Taste Test: Vancouver’s Best Bao

We track down the best bao buns in town.

January 25, 2018

By Kaitlyn Funk / Photo: Tracey Kusiewics

Celeb chef David Chang may have brought bao to the masses, but Vancouver has been putting its own spin on the Taiwanese sandwich ever since. Here’s what happened when we asked two local foodies and one avid VanMag reader to find the city’s best.

Best in Show

The Arbor

The Arbor’s vegan steamed buns are small but flavourful. “Oh shit, that’s delicious!” said Stansfield upon taking his first bite. Our other judges agreed, praising the balance of sweet and spicy elements: barbecue jackfruit, cilantro sauce, cucumber “quickles” and shiitake mushrooms. $10 (3 pcs), 3941 Main St., thearborrestaurant.ca

Honourable Mention

Heritage Asian Eatery

This was the top choice for Chow, who said he “would go back over and over” to get a taste of Heritage’s pork belly bao. The kimchi daikon mash, “gravy-esque” hoisin sauce and crisp fried onions (“These are almost like super-rad Hickory Sticks”) impressed our other judges, too—it just missed nabbing the number-one spot. $7, 1108 W Pender St., eatheritage.ca

Gyoza Bar

Our taste testers all agreed that part of the attraction of a steamed bun is its “weird doughiness,” but they didn’t mind this bao’s fried exterior. They also liked its resemblance to a pulled pork sandwich; finished with pickled jalapeno, cucumber and butter lettuce, “it’s like if Memphis Blues did a bao,” said one. $6.50, 622 W Pender St., gyozabar.ca

From top to bottom: Bao buns from The Arbor, Heritage Asian Eatery and Gyoza Bar.

3 Quarters Full

Filled with pork belly, fresh cilantro and crushed peanuts, the bao from this Taiwanese café in the West End was the “most traditional” offering of the day: “It definitely seems no-frills,” said one.
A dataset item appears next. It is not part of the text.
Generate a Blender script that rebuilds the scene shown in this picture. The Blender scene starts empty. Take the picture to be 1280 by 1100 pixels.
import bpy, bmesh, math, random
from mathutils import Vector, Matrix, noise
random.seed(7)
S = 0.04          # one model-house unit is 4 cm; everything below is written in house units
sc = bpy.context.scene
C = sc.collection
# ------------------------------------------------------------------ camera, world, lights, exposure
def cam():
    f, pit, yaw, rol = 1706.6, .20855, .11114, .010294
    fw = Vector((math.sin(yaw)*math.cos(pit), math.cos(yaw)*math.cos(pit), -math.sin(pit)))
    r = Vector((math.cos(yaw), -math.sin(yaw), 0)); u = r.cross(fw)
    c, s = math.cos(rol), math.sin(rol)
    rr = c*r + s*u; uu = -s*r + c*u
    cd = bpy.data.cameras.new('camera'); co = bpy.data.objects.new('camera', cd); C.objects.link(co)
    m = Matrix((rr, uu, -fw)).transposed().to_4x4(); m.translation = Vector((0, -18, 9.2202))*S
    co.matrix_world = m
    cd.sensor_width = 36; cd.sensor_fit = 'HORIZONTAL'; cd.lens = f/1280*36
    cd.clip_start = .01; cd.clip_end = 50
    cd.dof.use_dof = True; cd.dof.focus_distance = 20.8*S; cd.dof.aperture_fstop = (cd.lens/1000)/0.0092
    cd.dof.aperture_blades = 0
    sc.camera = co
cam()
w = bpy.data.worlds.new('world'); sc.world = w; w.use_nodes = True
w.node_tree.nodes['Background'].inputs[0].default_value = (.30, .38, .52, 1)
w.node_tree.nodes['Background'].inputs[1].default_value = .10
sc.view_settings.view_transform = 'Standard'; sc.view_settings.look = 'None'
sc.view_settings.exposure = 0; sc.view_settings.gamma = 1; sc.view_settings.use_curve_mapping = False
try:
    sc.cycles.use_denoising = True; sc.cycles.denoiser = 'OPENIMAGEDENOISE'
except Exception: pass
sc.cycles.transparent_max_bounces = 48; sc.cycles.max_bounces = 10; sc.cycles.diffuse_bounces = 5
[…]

Its flavour profile was just a little too sweet for our judges, though. $6.95, 1P5–1789 Comox St., facebook.com/3quartersfullcafe

Bao Down

The judges liked each individual component (ahi tuna, guacamole, pea shoots, bacon, wasabi aioli) in this YVR bao, but they all agreed it was “all over the place” and too experimental: “We’re really stretching the definition here,” said Levang. $7, multiple locations, baodown.net


Meet the Judges

Alain Chow is the operations manager behind two of the city’s hottest rooms, Bao Bei and Kissa Tanto (named Best Chinatown and Best Pan-Asian, respectively, at our 2017 Restaurant Awards).

David Stansfield, a consulting sommelier and wine educator (his latest gig has him sourcing vino for Earls), suggests the winning bao be paired with a “natural beaujolais—something super high-end.”